Filter-Preamp

Update: Same board, brand new enclosure! Now available in limited quantities.

The SDR front-end filter-preamp is now available. This design takes the previous passive Shelf+Low-Pass filter design and adds a preamp at the output. This will improve the performance of most wideband SDR receivers.

Specifications: Filter-Preamp-v1-rev-2.pdf

To order: filter-preamp

I was recently asked about the filter-preamp, and wrote this in response:

The filter is useful when using a wide-band SDR such as the RX-888, since there is always the challenge of managing dynamic range in an SDR.  The RX-888 has a 16-bit Analog to Digital Converter at the input (and some other SDRs use 12 or even 8 bits).  A 16-bit ADC provides a dynamic range of about 96dB, and the signal-strength levels at the antenna can often exceed this range.  A little bit of overload isn’t fatal, but too much will result is significant distortion and reduce the receiver performance.  If you reduce the input gain to minimize the overloading signals then you will not be able to receive the weaker signals.

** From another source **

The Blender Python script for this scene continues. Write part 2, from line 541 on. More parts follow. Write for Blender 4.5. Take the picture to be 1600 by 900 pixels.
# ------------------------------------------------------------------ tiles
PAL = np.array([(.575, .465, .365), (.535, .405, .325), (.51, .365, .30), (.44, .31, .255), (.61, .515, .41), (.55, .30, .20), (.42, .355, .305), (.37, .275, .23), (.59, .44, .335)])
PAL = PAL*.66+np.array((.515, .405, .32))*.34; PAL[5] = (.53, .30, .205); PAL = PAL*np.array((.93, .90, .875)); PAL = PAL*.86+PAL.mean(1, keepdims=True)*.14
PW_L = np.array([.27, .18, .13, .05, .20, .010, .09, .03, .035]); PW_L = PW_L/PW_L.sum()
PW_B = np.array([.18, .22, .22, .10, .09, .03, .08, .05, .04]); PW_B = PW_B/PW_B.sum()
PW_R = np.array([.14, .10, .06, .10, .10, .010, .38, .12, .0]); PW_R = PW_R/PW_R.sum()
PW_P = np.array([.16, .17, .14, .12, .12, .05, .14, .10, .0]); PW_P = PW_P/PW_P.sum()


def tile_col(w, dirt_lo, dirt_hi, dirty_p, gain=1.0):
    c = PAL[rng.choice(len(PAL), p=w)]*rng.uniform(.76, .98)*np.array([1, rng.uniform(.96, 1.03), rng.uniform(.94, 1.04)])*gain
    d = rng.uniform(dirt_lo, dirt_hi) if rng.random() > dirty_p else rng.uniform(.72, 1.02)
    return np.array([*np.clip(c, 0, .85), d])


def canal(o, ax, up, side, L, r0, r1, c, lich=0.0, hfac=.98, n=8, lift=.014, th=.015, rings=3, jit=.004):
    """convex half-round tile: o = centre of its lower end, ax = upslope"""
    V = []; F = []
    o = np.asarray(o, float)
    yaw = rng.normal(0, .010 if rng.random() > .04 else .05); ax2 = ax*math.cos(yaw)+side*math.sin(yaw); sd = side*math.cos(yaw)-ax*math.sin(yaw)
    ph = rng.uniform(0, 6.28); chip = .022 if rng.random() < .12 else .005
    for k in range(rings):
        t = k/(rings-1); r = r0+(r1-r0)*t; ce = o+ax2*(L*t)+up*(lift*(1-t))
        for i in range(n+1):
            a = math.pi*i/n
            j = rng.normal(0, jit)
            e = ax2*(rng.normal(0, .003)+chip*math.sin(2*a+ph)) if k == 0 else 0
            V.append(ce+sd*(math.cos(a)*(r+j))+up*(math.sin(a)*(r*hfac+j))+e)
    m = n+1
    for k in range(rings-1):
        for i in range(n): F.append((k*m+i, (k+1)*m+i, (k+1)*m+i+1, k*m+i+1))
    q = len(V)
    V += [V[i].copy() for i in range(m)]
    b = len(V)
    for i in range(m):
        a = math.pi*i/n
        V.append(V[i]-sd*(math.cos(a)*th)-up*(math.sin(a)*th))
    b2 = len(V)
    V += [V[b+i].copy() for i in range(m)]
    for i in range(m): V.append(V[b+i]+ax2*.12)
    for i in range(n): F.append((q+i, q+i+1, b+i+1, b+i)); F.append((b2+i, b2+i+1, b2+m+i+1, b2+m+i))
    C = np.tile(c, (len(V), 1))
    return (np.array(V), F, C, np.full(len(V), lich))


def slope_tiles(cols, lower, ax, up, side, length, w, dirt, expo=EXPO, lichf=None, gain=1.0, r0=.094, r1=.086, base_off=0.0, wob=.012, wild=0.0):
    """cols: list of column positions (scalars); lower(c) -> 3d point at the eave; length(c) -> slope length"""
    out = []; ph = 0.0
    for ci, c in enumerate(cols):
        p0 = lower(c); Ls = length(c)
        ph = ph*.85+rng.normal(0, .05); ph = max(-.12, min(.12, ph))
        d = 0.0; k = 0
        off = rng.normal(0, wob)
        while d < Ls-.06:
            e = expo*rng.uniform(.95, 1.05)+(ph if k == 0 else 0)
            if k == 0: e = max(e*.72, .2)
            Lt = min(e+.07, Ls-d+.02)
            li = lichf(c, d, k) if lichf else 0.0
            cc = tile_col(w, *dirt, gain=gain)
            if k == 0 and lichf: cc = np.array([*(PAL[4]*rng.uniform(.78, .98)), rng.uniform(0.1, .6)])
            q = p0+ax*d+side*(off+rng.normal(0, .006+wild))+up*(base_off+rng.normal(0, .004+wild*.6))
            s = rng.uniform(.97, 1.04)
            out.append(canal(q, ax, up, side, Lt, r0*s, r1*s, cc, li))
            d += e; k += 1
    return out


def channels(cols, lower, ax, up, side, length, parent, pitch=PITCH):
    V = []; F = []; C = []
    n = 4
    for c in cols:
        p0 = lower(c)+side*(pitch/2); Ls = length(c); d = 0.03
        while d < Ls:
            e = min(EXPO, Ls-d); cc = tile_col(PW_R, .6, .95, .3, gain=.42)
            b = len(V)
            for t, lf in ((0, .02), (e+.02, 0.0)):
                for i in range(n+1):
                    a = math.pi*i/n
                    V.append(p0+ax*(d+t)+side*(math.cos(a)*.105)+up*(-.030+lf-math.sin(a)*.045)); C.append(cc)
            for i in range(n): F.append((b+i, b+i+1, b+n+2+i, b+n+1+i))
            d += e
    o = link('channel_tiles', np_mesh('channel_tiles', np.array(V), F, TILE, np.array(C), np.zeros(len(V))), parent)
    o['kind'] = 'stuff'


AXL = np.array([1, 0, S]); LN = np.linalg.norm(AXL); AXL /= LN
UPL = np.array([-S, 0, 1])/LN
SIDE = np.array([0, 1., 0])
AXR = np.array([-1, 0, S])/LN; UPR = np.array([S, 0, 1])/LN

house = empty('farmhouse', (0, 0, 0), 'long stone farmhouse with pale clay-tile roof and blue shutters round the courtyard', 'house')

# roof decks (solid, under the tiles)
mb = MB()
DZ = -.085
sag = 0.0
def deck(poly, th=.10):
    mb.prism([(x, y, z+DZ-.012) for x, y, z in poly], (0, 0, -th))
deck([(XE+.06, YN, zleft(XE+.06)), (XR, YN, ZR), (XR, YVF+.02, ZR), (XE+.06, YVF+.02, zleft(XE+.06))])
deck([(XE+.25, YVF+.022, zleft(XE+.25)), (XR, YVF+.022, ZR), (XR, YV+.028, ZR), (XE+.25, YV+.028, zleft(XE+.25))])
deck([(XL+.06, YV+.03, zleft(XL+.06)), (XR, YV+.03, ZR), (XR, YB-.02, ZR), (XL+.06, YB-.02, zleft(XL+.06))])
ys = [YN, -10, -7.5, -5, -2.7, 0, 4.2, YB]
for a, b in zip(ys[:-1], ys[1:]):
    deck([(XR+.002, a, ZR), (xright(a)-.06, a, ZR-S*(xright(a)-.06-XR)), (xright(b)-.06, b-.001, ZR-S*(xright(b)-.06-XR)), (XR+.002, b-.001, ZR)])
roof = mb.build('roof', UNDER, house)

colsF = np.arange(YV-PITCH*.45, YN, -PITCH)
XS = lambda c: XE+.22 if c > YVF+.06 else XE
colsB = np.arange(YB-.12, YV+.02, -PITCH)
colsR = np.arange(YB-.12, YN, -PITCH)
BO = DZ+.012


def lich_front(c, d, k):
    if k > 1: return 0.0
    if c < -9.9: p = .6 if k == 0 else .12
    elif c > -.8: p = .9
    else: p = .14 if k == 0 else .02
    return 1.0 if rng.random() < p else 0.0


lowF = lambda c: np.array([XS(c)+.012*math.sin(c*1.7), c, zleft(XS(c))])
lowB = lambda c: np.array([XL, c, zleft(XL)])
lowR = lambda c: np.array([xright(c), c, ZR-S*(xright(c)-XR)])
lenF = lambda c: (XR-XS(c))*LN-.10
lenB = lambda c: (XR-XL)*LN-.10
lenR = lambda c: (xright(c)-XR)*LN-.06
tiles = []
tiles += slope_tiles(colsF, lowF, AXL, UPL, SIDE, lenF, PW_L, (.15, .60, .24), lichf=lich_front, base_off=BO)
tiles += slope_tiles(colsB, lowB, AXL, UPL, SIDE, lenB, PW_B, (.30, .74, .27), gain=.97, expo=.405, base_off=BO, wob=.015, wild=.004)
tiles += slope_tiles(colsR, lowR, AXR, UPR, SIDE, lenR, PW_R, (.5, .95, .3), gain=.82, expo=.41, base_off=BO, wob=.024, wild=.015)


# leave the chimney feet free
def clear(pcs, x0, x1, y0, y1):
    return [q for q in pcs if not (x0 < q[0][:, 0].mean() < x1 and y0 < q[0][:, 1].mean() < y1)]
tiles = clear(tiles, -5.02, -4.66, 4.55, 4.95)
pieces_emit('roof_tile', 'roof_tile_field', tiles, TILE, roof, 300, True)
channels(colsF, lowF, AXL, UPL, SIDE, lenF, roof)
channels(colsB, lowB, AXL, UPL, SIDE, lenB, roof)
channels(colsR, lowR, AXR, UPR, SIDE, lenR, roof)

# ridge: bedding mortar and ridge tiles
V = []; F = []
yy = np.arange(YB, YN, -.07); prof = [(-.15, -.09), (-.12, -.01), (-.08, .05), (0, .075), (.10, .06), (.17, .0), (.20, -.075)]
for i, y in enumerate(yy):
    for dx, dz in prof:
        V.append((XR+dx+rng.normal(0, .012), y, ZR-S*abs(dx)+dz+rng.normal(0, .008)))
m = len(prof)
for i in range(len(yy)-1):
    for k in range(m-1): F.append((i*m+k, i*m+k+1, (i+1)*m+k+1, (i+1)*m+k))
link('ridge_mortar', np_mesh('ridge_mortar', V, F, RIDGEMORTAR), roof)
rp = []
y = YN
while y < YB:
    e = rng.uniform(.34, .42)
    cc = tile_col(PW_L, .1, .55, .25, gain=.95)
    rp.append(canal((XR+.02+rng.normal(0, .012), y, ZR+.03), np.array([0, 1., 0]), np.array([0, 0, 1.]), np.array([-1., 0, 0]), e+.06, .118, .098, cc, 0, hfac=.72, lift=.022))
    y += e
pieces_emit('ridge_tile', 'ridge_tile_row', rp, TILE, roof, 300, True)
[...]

This dynamic range problem tends to have a frequency dimension as well.  In the USA, we have the AM broadcast band (540 – 1700 KHz), and these are often the strongest signals seen at the receiver input.  In addition, the regular atmospheric noise is stronger at lower frequencies, so receiver gain is usually not helpful at the lower end of the HF spectrum.

In Europe, the AM broadcast stations are spread across the entire HF spectrum, and mitigating the overload problems caused by these is a much tougher problem!

Note that traditional receivers, having band-filters and preselectors at the input are less prone to this overload, as they only have to work with a relatively narrow slice of the spectrum at any given time.  The RX-888 is continuously receiving the full spectrum, from the KHz region up to 30 MHz (or 60 MHz).  Also, with the wideband SDR we usually use a wideband (or multi-band) antenna, which doesn’t help the overload situation.

Also, the SDR, being a sampling receiver has an issue with “aliasing”, where signals higher in frequency than 1/2 the sample-clock frequency will be aliased down in frequency and appear as an interfering signal in the receiver range of interest (see “Nyquist Frequency” for details.)  Most SDRs have an input filter that attenuates these frequencies above the Nyquist rate, but with the RX-888 we usually run the sample clock at about 66 MHz (half the maximum)  The RS-888 internal filter is designed for the faster sample-clock, and so provides no attenuation for signals in the 30-60 MHz range.

So, what to do?  The filter I provide has two sections:  The low-frequency “shelf” filter, and a high-frequency anit-alias filter.  The shelf filter provides a gradual and limited attenuation increase through the HF band (more attenuation at low frequencies), which compensates for atmospheric noise levels and provides significant attenuation of the AM broadcast band.  The shelf filter has two identical sections — usually we want both of them enabled, but in a quiet-RF location we can disable one of them for less low-frequency attenuation.

The anti-alias filter provides a sharp cutoff above 30 MHz, with over 50 dB ultimate attenuation.  This greatly reduces the aliasing problem.

These filters do add loss, and the RX-888 isn’t particularly sensitive as it has a high input noise figure.  The low-noise / high dynamic-range preamp section of the filter-preamp compensates for the filter-loss, and adds about 9dB of additional gain which improves the RX-888 small-signal sensitivity.  A few more dB gain would be nice, but that would be a different design.  The filter-preamp I have now does provide a noticeable performance improvement in most cases. 

Near Friday Harbor (home of Turn Island Systems) we have a RX-888 receiver in a fairly quiet location. Before the filter-preamp was added the AM broadcast stations were the dominant signals and we had to reduce receiver gain to avoid overload.  The filter did a good job of equalizing (average) signal strengths across the full HF range.